PRISM was a panchromatic radiometer onboard the ALOS-1 mission, with 2.5 m spatial resolution at nadir. PRISM had three independent optical systems for viewing nadir, forward and backward producing a stereoscopic image along the satellite's track. Its extracted data were designed to provide highly accurate digital surface model (DSM).

This collection, with more than a million Level 1B products, provides access to the ALOS-1 PRISM data acquired by ESA stations (Tromsoe and Matera) in the ADEN zone, plus some worldwide data requested by European scientists.

The ADEN zone was the area belonging to the European Data node and covered both the European and African continents, a large part of Greenland and the Middle East.
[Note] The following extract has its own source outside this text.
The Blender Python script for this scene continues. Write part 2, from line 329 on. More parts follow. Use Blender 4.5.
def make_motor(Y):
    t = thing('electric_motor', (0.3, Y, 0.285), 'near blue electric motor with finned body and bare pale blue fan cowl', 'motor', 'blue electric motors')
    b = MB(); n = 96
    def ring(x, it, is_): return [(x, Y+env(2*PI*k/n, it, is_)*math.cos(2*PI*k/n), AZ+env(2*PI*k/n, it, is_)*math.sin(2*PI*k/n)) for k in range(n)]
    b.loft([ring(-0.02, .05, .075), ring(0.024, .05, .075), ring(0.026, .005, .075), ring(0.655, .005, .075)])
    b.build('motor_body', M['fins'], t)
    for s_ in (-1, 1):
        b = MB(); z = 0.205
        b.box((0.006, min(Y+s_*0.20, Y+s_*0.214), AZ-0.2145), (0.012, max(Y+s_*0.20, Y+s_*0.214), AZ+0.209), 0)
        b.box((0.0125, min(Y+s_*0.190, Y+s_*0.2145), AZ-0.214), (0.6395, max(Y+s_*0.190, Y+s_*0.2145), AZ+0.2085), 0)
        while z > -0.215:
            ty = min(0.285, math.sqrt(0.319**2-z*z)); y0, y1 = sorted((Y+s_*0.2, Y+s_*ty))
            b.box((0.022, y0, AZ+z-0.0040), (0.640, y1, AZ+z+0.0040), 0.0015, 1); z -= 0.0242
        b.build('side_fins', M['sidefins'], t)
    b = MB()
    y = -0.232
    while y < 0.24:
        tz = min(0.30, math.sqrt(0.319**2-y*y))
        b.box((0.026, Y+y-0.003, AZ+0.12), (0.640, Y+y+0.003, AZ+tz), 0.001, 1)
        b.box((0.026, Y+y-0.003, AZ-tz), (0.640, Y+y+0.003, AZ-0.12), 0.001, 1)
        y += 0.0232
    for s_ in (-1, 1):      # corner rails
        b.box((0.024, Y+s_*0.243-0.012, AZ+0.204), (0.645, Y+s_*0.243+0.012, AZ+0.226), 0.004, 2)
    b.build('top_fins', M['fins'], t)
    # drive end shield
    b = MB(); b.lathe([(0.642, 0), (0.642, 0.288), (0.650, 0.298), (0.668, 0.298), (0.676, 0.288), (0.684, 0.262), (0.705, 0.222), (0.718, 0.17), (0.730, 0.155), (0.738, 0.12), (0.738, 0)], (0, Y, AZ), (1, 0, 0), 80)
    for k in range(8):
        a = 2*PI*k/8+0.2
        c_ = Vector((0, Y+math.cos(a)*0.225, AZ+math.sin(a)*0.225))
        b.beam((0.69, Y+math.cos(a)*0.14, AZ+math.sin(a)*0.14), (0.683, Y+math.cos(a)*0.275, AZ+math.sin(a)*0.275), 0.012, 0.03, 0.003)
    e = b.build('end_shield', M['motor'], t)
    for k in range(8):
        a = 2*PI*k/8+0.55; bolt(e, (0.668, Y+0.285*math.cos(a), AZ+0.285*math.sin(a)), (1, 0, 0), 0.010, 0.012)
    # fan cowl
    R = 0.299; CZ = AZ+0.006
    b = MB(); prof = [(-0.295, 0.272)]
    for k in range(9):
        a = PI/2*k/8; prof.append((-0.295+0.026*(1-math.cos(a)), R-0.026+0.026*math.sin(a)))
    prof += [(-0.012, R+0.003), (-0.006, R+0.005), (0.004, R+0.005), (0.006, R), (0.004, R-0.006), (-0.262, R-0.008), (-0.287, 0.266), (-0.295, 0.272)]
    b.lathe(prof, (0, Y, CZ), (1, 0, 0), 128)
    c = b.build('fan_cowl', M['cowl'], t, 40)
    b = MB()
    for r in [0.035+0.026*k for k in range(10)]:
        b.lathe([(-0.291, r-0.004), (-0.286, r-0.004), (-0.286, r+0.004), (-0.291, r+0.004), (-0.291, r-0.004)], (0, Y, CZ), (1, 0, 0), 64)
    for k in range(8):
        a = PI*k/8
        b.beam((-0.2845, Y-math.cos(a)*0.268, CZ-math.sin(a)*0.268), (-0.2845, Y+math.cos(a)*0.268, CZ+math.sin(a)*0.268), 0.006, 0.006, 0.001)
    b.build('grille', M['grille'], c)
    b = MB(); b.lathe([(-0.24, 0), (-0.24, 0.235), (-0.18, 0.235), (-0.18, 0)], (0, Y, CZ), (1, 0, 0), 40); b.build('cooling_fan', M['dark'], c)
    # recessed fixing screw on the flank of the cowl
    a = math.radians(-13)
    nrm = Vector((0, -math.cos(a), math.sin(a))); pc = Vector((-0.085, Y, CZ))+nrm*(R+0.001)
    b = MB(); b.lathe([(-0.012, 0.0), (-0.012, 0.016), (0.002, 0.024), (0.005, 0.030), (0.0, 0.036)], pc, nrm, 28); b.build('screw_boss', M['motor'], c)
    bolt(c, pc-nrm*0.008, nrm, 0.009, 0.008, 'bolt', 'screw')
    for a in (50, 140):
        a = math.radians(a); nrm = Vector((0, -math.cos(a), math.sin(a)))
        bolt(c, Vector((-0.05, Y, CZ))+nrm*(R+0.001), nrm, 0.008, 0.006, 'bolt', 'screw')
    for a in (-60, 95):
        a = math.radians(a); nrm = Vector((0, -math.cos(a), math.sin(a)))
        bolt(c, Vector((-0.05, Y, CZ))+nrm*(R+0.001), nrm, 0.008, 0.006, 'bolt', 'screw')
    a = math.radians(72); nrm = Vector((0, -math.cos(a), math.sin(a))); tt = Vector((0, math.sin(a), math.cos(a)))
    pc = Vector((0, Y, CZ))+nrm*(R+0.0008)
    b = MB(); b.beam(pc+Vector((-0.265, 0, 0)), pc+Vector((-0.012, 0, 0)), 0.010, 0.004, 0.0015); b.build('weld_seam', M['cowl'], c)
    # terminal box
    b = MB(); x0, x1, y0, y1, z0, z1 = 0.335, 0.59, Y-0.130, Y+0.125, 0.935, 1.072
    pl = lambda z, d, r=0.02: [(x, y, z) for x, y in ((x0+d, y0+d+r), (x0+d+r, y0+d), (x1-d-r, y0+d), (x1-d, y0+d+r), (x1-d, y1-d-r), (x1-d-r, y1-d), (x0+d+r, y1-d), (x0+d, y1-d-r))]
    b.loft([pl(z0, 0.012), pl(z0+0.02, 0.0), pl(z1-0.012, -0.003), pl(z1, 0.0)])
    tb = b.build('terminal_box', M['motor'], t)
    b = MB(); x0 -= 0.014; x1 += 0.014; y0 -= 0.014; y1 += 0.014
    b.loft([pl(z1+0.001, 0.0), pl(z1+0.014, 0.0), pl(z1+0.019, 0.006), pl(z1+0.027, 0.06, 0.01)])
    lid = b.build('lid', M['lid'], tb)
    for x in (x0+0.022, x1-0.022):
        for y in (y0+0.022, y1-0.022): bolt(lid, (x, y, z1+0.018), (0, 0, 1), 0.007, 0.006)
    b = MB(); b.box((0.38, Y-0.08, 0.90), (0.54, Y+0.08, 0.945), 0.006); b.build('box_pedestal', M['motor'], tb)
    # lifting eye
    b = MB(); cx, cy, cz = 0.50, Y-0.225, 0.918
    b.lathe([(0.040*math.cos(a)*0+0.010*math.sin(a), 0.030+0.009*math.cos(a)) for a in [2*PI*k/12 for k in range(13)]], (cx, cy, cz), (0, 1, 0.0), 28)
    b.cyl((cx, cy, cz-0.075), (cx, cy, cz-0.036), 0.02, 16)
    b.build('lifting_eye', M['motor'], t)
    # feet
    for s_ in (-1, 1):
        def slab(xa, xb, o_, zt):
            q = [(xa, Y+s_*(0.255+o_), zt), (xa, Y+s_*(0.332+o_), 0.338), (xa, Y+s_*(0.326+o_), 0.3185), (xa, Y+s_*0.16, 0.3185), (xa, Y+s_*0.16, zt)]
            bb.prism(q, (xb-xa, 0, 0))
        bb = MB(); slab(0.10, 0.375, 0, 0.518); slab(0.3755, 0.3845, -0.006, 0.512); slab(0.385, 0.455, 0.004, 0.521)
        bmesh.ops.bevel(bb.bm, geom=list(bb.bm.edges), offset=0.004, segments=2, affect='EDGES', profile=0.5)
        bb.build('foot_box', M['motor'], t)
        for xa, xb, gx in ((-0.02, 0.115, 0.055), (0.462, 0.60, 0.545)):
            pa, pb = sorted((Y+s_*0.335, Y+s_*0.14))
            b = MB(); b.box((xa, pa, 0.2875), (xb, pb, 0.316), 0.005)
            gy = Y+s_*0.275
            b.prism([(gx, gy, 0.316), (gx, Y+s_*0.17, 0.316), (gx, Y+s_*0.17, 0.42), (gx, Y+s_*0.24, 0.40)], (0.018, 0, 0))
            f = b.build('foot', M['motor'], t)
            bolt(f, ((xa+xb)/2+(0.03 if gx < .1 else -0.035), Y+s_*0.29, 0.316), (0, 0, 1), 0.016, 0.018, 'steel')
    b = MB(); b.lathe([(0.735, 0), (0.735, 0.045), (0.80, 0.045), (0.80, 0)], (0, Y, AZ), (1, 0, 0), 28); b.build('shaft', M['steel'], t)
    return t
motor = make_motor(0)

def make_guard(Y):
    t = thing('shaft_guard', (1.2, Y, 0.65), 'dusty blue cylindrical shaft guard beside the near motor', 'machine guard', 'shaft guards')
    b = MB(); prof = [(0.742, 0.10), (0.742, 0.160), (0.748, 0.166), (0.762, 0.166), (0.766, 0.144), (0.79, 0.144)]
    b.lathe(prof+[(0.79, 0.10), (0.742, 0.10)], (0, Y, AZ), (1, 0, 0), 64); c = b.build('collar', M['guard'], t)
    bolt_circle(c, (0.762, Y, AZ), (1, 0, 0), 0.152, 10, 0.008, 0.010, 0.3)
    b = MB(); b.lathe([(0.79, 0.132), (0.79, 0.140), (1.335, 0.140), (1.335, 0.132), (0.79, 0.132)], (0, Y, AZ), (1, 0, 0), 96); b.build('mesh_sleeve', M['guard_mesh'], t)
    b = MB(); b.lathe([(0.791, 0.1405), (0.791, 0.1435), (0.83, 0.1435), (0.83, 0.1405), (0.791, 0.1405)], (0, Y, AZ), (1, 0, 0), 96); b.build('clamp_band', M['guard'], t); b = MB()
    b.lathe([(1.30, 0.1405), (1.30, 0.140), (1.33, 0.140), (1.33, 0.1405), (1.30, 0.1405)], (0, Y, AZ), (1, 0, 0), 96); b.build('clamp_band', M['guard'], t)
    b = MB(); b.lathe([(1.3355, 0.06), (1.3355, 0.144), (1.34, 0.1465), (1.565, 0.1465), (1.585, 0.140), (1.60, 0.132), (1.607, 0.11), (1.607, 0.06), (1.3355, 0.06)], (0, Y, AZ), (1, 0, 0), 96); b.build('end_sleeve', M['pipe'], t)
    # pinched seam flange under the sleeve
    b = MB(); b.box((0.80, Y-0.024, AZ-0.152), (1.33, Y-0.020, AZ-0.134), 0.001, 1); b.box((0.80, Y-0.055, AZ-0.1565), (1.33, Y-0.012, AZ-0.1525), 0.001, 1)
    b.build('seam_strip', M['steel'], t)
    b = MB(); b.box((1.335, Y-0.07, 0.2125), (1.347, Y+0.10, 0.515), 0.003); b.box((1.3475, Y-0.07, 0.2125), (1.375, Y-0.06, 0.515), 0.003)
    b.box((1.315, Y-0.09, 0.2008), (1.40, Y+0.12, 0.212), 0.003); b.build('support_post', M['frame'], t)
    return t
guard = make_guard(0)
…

The ALOS instruments were capable of observing Earth's entire surface:

  • Any place within two days
  • Around the equator: about 60% of the area within one day
  • At latitudes of 35°: about 70% of the area within one day
  • At latitudes above 55°: any place every day (provided there is no cloud cover for the optical instruments)
Mineralnye Vody, Russia
Mineralnye Vody, Russia

The mission recently entered into its heritage phase and so was moved from ESA's Earthnet Programme to the responsibility of the Heritage Space Programme, which is responsible for preserving historical data from missions that are no longer operational.

Roberto Biasutti, ESA's Payload Data Ground Segment Operational Manager, states, "Thanks to its 3-view sensor, the ALOS-1 PRISM mission provided a very good dataset for the creation of a worldwide DEM, in support to SAR-derived ones. Also owing to its resolution, it has often been used as a base for the geometric correction of other datasets."